In a previous blog post, I discussed the European Union’s climate strategy that was presented in December 2018. This strategy will likely play a key role for the new European Commission that is to be installed within a month. In this post, I will elaborate on the envisioned energy system transformation. The strategy document counts just 25 pages, but it is supported by an in-depth analysis of nearly 400 pages, including a lot of quantification of the underlying scenarios.

It is instructive to have a look at final energy use – the energy that is delivered to final consumers, e.g. in transportation, buildings and industry. The expected development of final energy is depicted in the following graph. Two scenarios are sketched for 2050: 1.5TECH and 1.5LIFE. Both are compatible with the target of climate neutrality by 2050.

Final energy use in the European Union: historic data for 2000 and 2015, a current policy scenario for 2030 and two climate-neutral scenarios for 2050. Data source: In-depth analysis, Figure 20.


What do we see in these climate neutral scenarios? First, a sharp drop in total final energy use. This is on the one hand a reflection of the energy efficiency ambitions of the European Commission.
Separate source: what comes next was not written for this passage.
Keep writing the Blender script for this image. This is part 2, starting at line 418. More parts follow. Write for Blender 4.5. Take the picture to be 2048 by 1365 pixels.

On the other hand, it is a by-product of a shift to electricity, which is a key element in these scenarios. Most climate change mitigation scenarios have an increased share of electricity in final energy use, much higher than the shares of around 20% nowadays. However, the share of electricity in final energy use of 50% in these EU scenarios is in the high end of the range reported by the IPCC Special Report on Global Warming of 1.5 °C [1].

Most surprising is the role foreseen for hydrogen and other synthetic fuels. Hydrogen is good for 10% of final energy use, e-gas takes 7%, and e-liquids represent 3 – 6% of final energy use. E-gas is gas derived from electricity, and is similar to natural gas. For example, methane produced from hydrogen based on electricity from solar or wind resources. E-liquids are similar to conventional crude-oil-derived liquid fuels, but again produced from renewable sources. Together, these synthetic fuels, including hydrogen, would cover about 20% of final energy use.

What are all these fuels used for? That is presented in the following graph for the 1.5TECH scenario (the 1.5LIFE scenario differs slightly, especially the use of e-liquids is lower). The new fuels are used in all sectors, but preferably in sectors in which they resemble the original fuels: e-liquids for transportation, e-gas for the buildings sector. This makes life easy for the final consumer. As I already set out in my previous blog post, the strategy strives for maximum acceptability; this again represents that tendency.

The use of synthetic fuels by sector in the 1.5TECH scenario. Data source: In-depth analysis, Figure 34.


We discussed where the new fuels will go, but where will they come from? Limited attention is paid to this question in the in-depth analysis (section 4.2.1.4). Renewable electricity is considered to be the most important source of hydrogen, with maybe also a role for nuclear energy. To produce e-gas and e-liquids from hydrogen, carbon is required. Two potential carbon sources are mentioned: direct air capture and biomass. However, direct air capture of CO2 is (still) very expensive. And if one would use biomass as a carbon source, wouldn’t there be simpler ways to turn the biomass into fuels? So, these fuels will indeed be hassle-free for the final consumer, but there may be a price associated with them. A price that will ultimately be paid by that same final consumer.

What is also striking in this graph is the limited use of hydrogen in the power sector: only a little bit is needed for back-up power generation. This indeed seems to be possible if enough other flexibility options are in place, like grid expansion, heat storage, demand response, and vehicle-to-grid.

The production of hydrogen and e-gas requires a substantial amount of electricity, on top of what is already needed for final use. A rough calculation [2] shows that this amount is 6,1 – 6,7 EJ. Together with the growth in final electricity use, this requires about a doubling of total electricity generation from 2015 to 2050. This growth is not extreme, just 2% per year. The challenge will rather be the complete overhaul of the production system with a dominant role for intermittent solar and wind energy.

The scenarios behind the strategy show a bold picture of the energy system transformation. They build further on recent developments, but the limited timeframe and the technological challenges definitely make this an exciting vision to pursue.


Postscript. Good to know that Delft University of Technology is working on the production of feedstocks and fuels out of electricity. In fact, e-Refinery is one the four main research lines in energy. Meet the key researchers here.


[1] See Figure 2.14 in Chapter 2 of the IPCC Special Report “Global Warming of 1.5 °C”: Rogelj, J., D. Shindell, K. Jiang, S. Fifita, P. Forster, V. Ginzburg, C. Handa, H. Kheshgi, S. Kobayashi, E. Kriegler, L. Mundaca, R. Séférian, and M.V. Vilariño, 2018: Mitigation Pathways Compatible with 1.5°C in the Context of Sustainable Development.

[2] Assuming that the conversion efficiency of electricity to hydrogen will grow to 80%, and the conversion efficiency of electricity to e-gas will grow to 60%. It is assumed that e-liquids will be produced elsewhere, as they can be easily transported.